Greetings,
The House has been busy discussing, debating and analyzing the majority’s omnibus bills put forward to fund the various sections of our state’s next two-year budget. Although some of the information may sound like hyperbole, it’s not. Here is just some of what is included in these bills:
Health and Human Services
The Health and Human Services Finance bill (H.F. 2414) increases health care costs, cuts funding to nursing homes and fails to prevent rampant fraud in Minnesota’s childcare and other public programs.
This bill includes an extension of the health care provider tax that will add $2.5 billion to the cost of Minnesotans’ health care over the next four years, and includes changes to nursing home reimbursement rates that result in $68 million in cuts to Minnesota nursing facilities.
Yes, you read that correctly: Democrats spent all fall promising to reduce health care costs and now they are trying to raise health care taxes by $2.5 billion.
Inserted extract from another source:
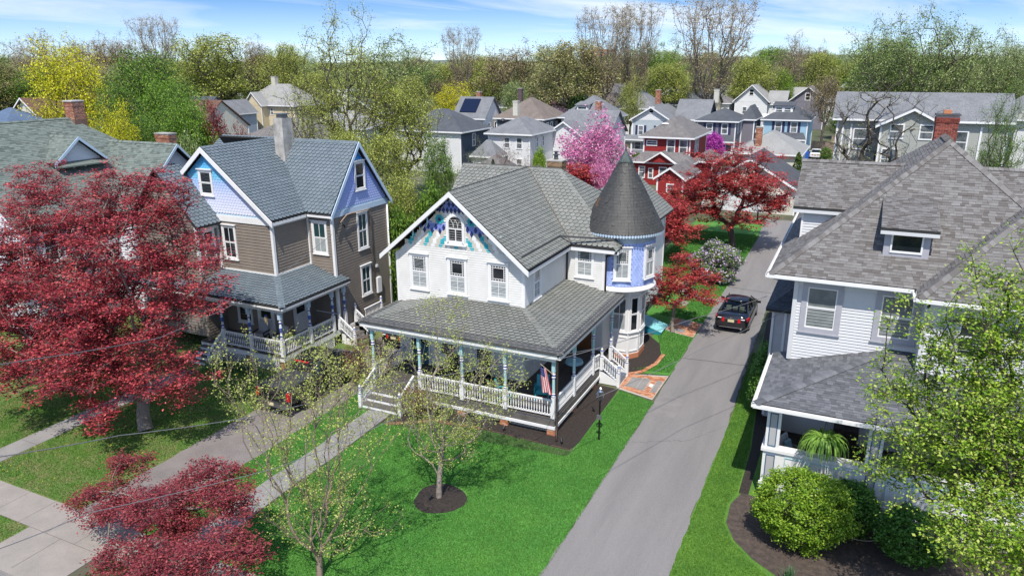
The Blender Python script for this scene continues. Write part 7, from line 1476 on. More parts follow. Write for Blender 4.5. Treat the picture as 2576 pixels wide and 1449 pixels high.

And they are looking to cut funding for nursing homes even though the state has a $1 billion surplus and refuse to sufficiently crack down on fraud in child care and beyond.
The bill also includes minimal changes to combat rampant fraud in public programs. Efforts to strengthen program integrity, prevent fraud, and increase penalties for fraudsters were blocked on the floor.
Taxes
The tax bill (HF 2125) contains a number of new taxes that total more than $3 billion over the next four years, including regressive taxes that disproportionately impact middle- and lower-income Minnesotans.
The $3 billion in new taxes within this bill is part of a broader budget proposal by House Democrats that will raise taxes on Minnesotans by over $12 billion during the next four years including a 70% gas tax hike, billions in health care taxes, and over $2 billion in new taxes on Minnesotans paychecks to pay for their Paid Leave proposal.
According to a tax incidence study completed by the Department of Revenue, under the governor’s plan, Minnesotans making less than $45,000 per year would experience a double-digit percent increase in their tax burden and Minnesotans of every income level would see their taxes go up. In addition, the tax changes would make Minnesota's tax code more regressive by increasing the tax burden of low and middle-income Minnesotans significantly more than those with higher incomes.
K-12 education
The Education Finance bill (HF2400) relies on gas tax increases and shifts totaling more than $400 million from road and bridge funding to meet their unrealistic budget target. Despite the funding increase, the bill also increases the funding disparity between metro schools and schools in the rest of the state by 4 percent.
In addition, the bill includes controversial policy measures which erode bipartisan licensure reforms passed last session and enacts highly controversial sexual education requirements backed and drafted by Planned Parenthood. The sex ed. mandate features material some would call pornographic that could be presented to our children by unlicensed, uncertified advocates brought into our schools.
Jobs and Energy
The Jobs and Energy omnibus bill (HF 2208) is full of tax increases, fees and regulations that would increase energy costs, create a new tax on our paychecks and make life more expensive.
A recent Star Tribune article shows how the technology and cost challenges associated with the Democrats’ 100 percent renewable mandate in the bill are likely to result in increased energy costs and a less reliable energy grid.
The Democrats’ paid leave proposal in the bill includes an estimated $1.6 billion in new taxes and 400 new, full-time state employees. The program would be funded by a new payroll tax on employers and employees, regardless of whether good benefits already are in place.
While there are good provisions in each of these bills, I am fundamentally against these increases in taxes and spending and so are people I talk with in our district. This kind of growth is unsustainable.
The good news with all of these bills is there is enough time between now and the May 20 date for adjournment to make changes and come up with a budget plan worthy of broad, bipartisan support. I remain hopeful that happens.